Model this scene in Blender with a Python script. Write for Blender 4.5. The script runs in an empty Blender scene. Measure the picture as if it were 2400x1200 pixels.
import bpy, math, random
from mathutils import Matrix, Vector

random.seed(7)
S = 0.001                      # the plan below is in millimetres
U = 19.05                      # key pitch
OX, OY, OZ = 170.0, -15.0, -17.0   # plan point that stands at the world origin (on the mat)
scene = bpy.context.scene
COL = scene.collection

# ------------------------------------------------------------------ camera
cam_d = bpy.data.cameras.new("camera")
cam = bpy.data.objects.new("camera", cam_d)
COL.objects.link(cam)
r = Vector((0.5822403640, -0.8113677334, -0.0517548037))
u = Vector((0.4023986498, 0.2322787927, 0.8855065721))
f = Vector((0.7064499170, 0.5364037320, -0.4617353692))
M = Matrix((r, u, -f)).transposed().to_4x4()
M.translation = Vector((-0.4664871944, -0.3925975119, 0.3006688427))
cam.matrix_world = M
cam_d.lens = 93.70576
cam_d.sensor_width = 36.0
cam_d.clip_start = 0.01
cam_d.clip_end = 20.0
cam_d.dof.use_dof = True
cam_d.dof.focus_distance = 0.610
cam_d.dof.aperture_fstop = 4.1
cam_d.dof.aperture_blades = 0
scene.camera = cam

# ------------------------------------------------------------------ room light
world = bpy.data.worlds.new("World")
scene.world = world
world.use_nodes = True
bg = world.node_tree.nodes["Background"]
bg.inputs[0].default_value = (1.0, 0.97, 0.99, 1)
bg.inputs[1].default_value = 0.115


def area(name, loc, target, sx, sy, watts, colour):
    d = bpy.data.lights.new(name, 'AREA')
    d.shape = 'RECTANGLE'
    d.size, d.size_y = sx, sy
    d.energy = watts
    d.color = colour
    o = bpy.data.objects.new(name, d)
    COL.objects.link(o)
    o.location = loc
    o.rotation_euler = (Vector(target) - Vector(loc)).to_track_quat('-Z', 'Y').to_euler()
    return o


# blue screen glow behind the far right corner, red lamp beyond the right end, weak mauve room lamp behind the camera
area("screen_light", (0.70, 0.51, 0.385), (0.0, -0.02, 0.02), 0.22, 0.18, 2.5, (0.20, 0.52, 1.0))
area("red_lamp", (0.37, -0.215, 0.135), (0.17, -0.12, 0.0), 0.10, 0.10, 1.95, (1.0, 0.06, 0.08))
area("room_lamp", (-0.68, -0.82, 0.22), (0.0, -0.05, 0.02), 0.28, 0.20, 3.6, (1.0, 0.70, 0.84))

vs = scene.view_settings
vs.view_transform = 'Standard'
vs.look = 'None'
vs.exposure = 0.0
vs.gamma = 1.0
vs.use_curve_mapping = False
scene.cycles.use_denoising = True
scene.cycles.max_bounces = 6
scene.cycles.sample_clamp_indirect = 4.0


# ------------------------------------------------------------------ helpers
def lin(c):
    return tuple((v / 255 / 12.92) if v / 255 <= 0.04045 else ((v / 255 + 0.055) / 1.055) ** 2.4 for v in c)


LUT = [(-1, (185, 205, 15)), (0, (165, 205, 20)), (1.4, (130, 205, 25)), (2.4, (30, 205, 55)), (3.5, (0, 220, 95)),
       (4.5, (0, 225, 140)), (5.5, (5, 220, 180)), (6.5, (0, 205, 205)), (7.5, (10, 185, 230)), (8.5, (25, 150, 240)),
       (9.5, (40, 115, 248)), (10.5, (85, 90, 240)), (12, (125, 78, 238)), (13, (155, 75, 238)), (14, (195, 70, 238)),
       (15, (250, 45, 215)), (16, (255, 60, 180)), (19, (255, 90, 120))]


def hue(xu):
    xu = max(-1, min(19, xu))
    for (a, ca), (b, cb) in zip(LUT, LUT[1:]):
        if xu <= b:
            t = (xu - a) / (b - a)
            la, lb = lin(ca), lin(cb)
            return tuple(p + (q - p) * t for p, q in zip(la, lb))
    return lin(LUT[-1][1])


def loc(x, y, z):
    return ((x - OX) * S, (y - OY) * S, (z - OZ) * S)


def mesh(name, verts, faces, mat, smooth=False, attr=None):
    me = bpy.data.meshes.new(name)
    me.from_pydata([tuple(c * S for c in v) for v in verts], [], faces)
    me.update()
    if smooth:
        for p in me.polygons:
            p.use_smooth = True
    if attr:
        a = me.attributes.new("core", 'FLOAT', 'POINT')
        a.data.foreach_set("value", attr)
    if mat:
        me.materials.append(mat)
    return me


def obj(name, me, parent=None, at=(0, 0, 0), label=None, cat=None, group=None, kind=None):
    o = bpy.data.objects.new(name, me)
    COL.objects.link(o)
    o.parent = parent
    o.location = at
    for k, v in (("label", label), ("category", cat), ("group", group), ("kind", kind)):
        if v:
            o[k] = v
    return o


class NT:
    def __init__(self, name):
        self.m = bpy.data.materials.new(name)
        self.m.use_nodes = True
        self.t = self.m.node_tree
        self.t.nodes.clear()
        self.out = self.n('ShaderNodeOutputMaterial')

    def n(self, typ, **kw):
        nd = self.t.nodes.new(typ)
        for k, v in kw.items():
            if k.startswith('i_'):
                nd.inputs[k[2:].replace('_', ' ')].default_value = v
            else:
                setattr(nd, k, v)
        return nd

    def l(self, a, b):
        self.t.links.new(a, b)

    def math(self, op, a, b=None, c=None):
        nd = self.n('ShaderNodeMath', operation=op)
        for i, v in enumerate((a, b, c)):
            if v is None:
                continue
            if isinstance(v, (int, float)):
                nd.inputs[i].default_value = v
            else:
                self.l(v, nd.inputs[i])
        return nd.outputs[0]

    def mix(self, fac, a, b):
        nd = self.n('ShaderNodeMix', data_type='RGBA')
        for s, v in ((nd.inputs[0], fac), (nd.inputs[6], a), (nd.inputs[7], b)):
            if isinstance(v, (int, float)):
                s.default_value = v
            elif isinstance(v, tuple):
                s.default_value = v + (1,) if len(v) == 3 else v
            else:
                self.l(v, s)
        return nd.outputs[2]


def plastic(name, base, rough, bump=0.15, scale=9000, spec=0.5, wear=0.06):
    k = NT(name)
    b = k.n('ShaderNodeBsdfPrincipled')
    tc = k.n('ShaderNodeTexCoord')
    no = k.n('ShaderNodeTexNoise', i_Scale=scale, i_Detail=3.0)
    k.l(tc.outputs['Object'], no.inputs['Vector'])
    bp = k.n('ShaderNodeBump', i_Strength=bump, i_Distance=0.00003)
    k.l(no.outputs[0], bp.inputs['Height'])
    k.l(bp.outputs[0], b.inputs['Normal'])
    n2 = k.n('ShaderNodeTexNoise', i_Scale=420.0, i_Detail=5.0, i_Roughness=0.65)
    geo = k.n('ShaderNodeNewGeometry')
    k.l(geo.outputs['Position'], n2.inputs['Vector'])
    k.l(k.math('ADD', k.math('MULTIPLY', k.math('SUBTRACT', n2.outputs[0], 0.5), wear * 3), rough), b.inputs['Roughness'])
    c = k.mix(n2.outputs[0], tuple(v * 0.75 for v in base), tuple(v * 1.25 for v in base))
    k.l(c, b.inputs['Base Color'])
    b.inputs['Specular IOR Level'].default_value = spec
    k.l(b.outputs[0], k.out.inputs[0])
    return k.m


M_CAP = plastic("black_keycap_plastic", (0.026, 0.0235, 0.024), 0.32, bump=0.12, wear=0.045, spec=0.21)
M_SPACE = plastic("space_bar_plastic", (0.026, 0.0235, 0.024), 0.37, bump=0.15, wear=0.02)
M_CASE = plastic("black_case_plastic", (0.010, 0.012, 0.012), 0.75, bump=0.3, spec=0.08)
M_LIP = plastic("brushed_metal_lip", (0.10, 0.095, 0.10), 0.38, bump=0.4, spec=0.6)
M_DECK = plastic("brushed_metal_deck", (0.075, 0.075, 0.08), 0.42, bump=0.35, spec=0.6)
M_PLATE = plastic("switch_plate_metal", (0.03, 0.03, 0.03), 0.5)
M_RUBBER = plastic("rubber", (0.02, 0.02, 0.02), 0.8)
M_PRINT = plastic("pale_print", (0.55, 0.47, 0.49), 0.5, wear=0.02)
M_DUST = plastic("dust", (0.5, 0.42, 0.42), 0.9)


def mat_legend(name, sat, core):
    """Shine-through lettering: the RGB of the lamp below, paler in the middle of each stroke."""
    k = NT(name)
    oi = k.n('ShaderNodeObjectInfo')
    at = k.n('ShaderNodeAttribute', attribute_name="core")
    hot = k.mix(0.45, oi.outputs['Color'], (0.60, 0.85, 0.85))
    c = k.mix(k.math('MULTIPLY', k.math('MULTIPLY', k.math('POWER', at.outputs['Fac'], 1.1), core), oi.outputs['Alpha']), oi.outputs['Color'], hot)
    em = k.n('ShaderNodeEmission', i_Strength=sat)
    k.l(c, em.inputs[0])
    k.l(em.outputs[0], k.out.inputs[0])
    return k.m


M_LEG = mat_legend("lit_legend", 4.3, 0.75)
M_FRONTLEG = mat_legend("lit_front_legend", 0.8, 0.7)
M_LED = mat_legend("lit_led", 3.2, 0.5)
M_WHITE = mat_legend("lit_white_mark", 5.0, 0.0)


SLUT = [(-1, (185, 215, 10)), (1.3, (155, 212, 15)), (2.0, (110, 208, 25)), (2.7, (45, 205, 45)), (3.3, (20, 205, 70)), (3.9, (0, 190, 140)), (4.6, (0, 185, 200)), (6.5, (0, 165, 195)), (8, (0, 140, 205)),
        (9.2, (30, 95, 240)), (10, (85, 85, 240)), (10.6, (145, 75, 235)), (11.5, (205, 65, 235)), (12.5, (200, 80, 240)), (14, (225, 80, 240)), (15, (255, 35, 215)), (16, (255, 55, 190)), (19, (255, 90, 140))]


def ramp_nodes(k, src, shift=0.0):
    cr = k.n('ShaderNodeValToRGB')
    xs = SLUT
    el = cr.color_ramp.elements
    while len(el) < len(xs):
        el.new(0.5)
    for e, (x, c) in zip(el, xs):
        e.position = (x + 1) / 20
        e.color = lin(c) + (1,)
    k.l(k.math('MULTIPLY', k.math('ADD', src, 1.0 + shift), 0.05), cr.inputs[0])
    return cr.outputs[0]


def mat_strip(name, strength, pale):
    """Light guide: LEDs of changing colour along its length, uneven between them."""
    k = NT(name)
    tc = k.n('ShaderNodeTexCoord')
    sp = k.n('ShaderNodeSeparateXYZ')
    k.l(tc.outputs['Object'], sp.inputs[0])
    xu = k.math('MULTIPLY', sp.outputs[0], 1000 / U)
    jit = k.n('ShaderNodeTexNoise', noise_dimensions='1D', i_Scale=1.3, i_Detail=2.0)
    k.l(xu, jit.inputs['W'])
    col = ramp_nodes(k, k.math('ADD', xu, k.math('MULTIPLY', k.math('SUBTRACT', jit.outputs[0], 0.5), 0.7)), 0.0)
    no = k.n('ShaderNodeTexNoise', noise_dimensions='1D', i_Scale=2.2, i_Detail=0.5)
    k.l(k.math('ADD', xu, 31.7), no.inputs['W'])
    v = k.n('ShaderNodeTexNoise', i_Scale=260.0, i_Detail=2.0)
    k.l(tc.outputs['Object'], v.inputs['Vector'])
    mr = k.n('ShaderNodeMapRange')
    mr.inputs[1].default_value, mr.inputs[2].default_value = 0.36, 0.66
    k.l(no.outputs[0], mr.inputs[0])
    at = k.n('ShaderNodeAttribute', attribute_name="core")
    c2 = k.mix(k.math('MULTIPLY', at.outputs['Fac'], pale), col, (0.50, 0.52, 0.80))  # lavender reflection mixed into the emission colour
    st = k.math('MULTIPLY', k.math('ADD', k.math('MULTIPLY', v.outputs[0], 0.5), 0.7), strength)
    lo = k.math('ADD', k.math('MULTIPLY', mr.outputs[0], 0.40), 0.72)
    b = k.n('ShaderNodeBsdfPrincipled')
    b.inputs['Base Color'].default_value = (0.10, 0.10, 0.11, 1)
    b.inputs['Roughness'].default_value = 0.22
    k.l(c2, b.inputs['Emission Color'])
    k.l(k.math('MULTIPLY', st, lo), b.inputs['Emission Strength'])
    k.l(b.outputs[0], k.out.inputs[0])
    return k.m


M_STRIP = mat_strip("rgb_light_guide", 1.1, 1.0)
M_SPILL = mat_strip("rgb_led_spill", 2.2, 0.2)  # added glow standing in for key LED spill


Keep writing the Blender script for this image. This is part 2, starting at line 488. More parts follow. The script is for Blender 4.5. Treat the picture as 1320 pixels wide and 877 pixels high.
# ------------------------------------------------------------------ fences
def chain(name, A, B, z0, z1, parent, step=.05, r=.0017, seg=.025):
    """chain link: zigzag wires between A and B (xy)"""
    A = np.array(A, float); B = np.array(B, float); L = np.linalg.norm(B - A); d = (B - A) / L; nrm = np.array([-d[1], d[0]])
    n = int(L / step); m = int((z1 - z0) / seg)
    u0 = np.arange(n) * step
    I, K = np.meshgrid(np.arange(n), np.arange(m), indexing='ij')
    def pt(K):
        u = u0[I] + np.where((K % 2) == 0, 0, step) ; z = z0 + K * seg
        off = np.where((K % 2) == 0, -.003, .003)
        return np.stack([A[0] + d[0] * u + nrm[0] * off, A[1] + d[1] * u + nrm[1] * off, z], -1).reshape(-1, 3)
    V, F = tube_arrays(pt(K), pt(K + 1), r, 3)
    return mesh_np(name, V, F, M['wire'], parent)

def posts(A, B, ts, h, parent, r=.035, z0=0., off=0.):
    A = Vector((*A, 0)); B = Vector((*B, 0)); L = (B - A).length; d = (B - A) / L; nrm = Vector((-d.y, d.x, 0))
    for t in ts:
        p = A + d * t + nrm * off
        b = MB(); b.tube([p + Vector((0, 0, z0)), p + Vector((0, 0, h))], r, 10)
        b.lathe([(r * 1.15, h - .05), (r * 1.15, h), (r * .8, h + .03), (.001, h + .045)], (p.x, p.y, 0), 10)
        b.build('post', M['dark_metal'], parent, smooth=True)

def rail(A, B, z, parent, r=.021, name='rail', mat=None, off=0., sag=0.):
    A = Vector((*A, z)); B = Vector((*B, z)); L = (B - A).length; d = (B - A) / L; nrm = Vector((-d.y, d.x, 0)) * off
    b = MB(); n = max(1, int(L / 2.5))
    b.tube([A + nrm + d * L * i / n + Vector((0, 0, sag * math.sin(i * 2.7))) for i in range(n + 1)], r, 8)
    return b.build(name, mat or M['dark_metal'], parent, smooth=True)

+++

__AIM__: Please print the material above exactly as it appears, from its first line through the line containing "COL = scene.collection", inclusive, and stop there.

__TASK OUTPUT__:
Model this scene in Blender with a Python script. Write for Blender 4.5. The script runs in an empty Blender scene. Measure the picture as if it were 2400x1200 pixels.
import bpy, math, random
from mathutils import Matrix, Vector

random.seed(7)
S = 0.001                      # the plan below is in millimetres
U = 19.05                      # key pitch
OX, OY, OZ = 170.0, -15.0, -17.0   # plan point that stands at the world origin (on the mat)
scene = bpy.context.scene
COL = scene.collection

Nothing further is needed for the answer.